Set problem →
Retype, please, the listing from its opening line through the line that contains "scene.camera = cam", both included, without the pictures.

▶

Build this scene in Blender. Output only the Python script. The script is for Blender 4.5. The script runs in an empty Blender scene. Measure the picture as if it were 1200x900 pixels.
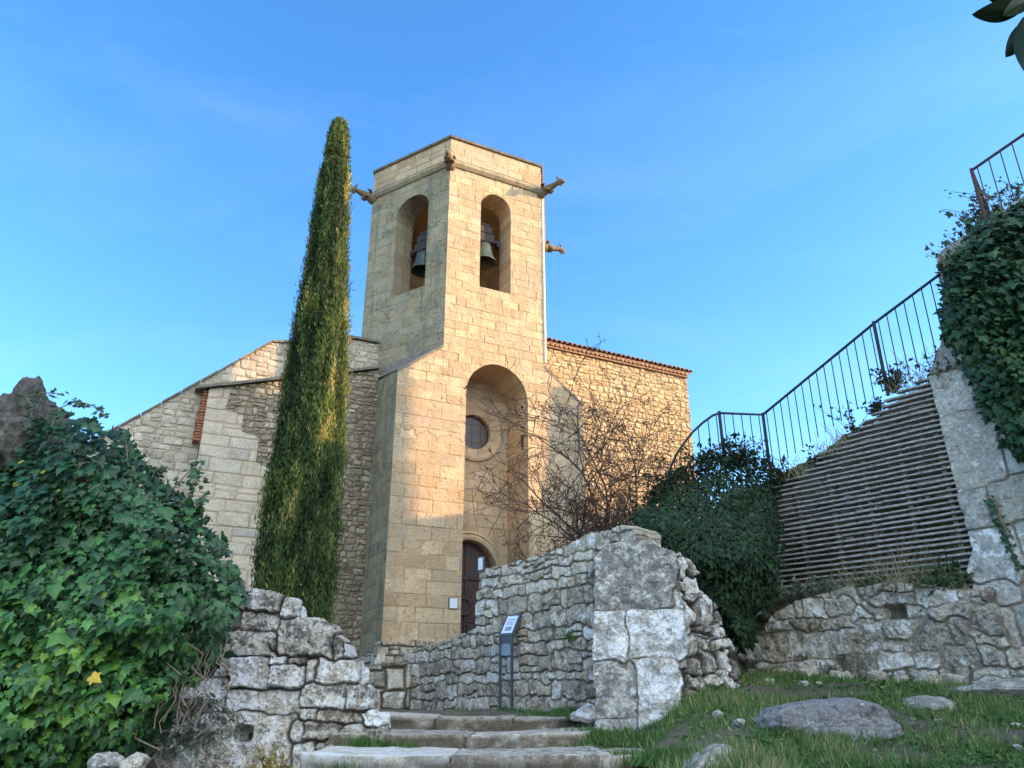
import bpy, bmesh, math, random
import numpy as np
from mathutils import Vector, Matrix

R = math.radians
scene = bpy.context.scene
col = scene.collection

# ------------------------------------------------------------------ camera
PITCH = R(22.3)
EYE = np.array([0.0, 0.0, 1.6])
cam_d = bpy.data.cameras.new("camera")
cam = bpy.data.objects.new("camera", cam_d)
col.objects.link(cam)
cam.location = EYE
cam.rotation_euler = (math.pi / 2 + PITCH, 0, 0)
cam_d.sensor_width = 36
cam_d.lens = 27.0
cam_d.clip_start = 0.05
cam_d.clip_end = 3000
scene.camera = cam

# ------------------------------------------------------------------ light
SUN_EL = 15.0
SUN_DIR = np.array([math.cos(R(SUN_EL)), -0.01, math.sin(R(SUN_EL))])   # towards the sun: along +X
SUN_DIR = SUN_DIR / np.linalg.norm(SUN_DIR)
CLOUD_FILL = 8.0
world = bpy.data.worlds.new("World")
scene.world = world
world.use_nodes = True
wn, wl = world.node_tree.nodes, world.node_tree.links
wn.clear()
w_out = wn.new("ShaderNodeOutputWorld")
w_bg = wn.new("ShaderNodeBackground")
w_sky = wn.new("ShaderNodeTexSky")
w_sky.sky_type = 'NISHITA'
w_sky.sun_disc = False
w_sky.sun_elevation = R(SUN_EL)
w_sky.sun_rotation = math.atan2(SUN_DIR[0], SUN_DIR[1])
w_sky.altitude = 250
w_sky.air_density = 1.0
w_sky.dust_density = 0.4
w_sky.ozone_density = 2.6
w_bg.inputs['Strength'].default_value = 0.15
w_co = wn.new("ShaderNodeTexCoord")
w_map = wn.new("ShaderNodeMapping")
w_map.inputs['Rotation'].default_value = (R(12), R(-38), R(20))
w_map.inputs['Scale'].default_value = (0.9, 2.2, 4.6)
w_nz = wn.new("ShaderNodeTexNoise")
w_nz.inputs['Scale'].default_value = 1.5
w_nz.inputs['Detail'].default_value = 7
w_nz.inputs['Roughness'].default_value = 0.62
w_nz.inputs['Distortion'].default_value = 0.6
w_rmp = wn.new("ShaderNodeValToRGB")
w_rmp.color_ramp.elements[0].position = 0.50
w_rmp.color_ramp.elements[0].color = (0, 0, 0, 1)
w_rmp.color_ramp.elements[1].position = 0.85
w_rmp.color_ramp.elements[1].color = (0.055, 0.055, 0.055, 1)
w_hs = wn.new("ShaderNodeHueSaturation")
w_hs.inputs['Saturation'].default_value = 1.24
w_hs.inputs['Hue'].default_value = 0.504
w_mix = wn.new("ShaderNodeMixRGB")
w_mix.inputs['Color2'].default_value = (3.6, 4.1, 4.7, 1)
wl.new(w_co.outputs['Generated'], w_map.inputs['Vector'])
wl.new(w_map.outputs['Vector'], w_nz.inputs['Vector'])
wl.new(w_nz.outputs['Fac'], w_rmp.inputs['Fac'])
wl.new(w_rmp.outputs['Color'], w_mix.inputs['Fac'])
wl.new(w_sky.outputs['Color'], w_hs.inputs['Color'])
wl.new(w_hs.outputs['Color'], w_mix.inputs['Color1'])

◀

Exercise answer →
Build this scene in Blender. Output only the Python script. The script is for Blender 4.5. The script runs in an empty Blender scene. Measure the picture as if it were 1200x900 pixels.
import bpy, bmesh, math, random
import numpy as np
from mathutils import Vector, Matrix

R = math.radians
scene = bpy.context.scene
col = scene.collection

# ------------------------------------------------------------------ camera
PITCH = R(22.3)
EYE = np.array([0.0, 0.0, 1.6])
cam_d = bpy.data.cameras.new("camera")
cam = bpy.data.objects.new("camera", cam_d)
col.objects.link(cam)
cam.location = EYE
cam.rotation_euler = (math.pi / 2 + PITCH, 0, 0)
cam_d.sensor_width = 36
cam_d.lens = 27.0
cam_d.clip_start = 0.05
cam_d.clip_end = 3000
scene.camera = cam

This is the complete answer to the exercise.